Step 2 – Be Clear on Your Audience
Are you clear on the target audience for your inbound marketing? Crystal Clear?
To build strong inbound marketing content, you need to focus on key target audience(s). Your inbound marketing plan and content needs to be developed with your key audience(s) in mind. You will waste resources and increase your risk of failure if you create content which isn’t directed to what they want to know.
As part of Inbound Marketing Step 1, you should already have a clear sense about the primary target audience for your brand. After all, you can’t create a quality brand strategy without a critical branding conversation about your audience. However, the target audience for your inbound marketing efforts will be more nuanced. You will likely need to refine and further segment your brand audience to be clear on which audience or audience to target for inbound marketing. Critical considerations include:
- The primary target audience for your brand (the customer with decision making authority to buy your solution) may not be searching the web, but their subordinates may well be. Who do you target your content towards?
- Potential partners and resellers may be searching for your solution, but your brand isn’t focused on them. Do you create content for them?
- Analysts, journalists, employees and others in your industry could find your content magnetic and share it with others. Should you create content exclusively for them? Even though you don’t sell to them?
How to Assess Audience
There is no one size fits all approach to segmenting and prioritizing your audience for inbound marketing. And in-fact, part of the magic of inbound marketing is that you may be introduced to unknown audiences as they find you and your solution through search engines and social networks. However, magical intervention won’t replace the need for audience assessment. You can’t side-step thinking about your audience. To assess which audience(s) to target, best practice considerations include:
- Differentiate between your brand’s primary target customer and the influencers who have an impact on their buying decision (including end users, critics and thought leaders).

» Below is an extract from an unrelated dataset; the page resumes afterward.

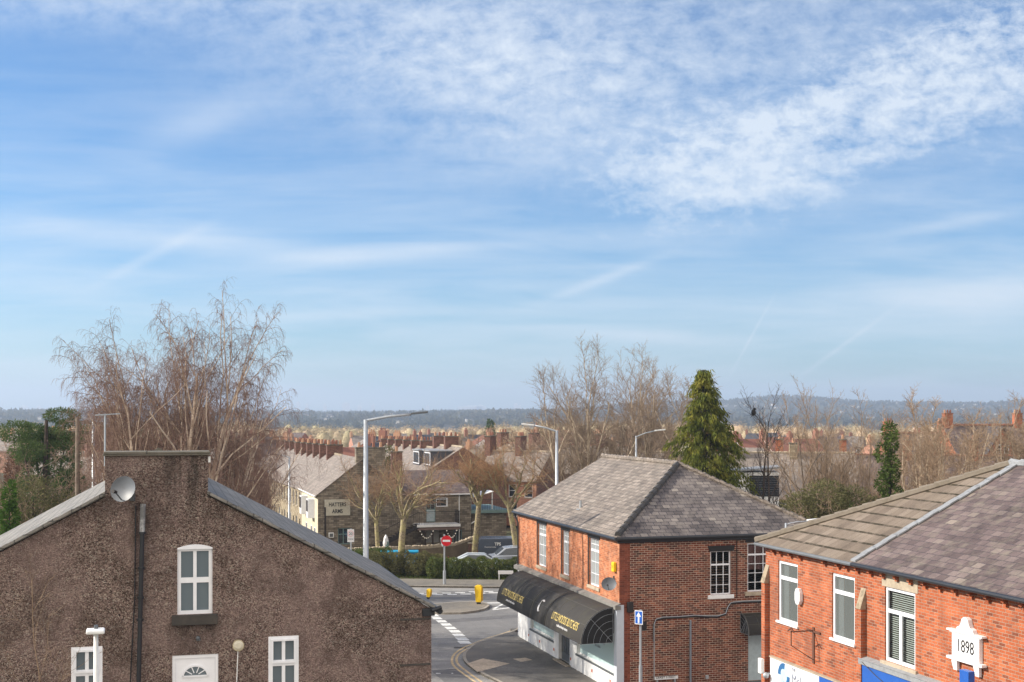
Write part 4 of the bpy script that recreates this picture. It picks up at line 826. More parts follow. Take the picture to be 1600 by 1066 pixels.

- Can you describe the buying process? Can you clearly describe your customer with a good sense of their age, education, aspirations and pains? Can you easily find real examples of your “typical” customer?
- Do you have a sense of whether the customer makes the decision independently or is influenced by others? If they are influenced by others, then do particular types of influencers hold the most sway?
- Consider whether inbound marketing should be focused on your primary customer or the customer’s influencers. Consider whether it is worthwhile to invest in creating separate inbound marketing content streams directed to distinct audiences or audience segments.
- Keep it simple at the start. Inbound marketing is not about overnight success, but rather continuous learning and adaptation over time. You can start with one audience and, as you get audience feedback, you can make choices about additional audiences to target or refinements in how you define your target audience.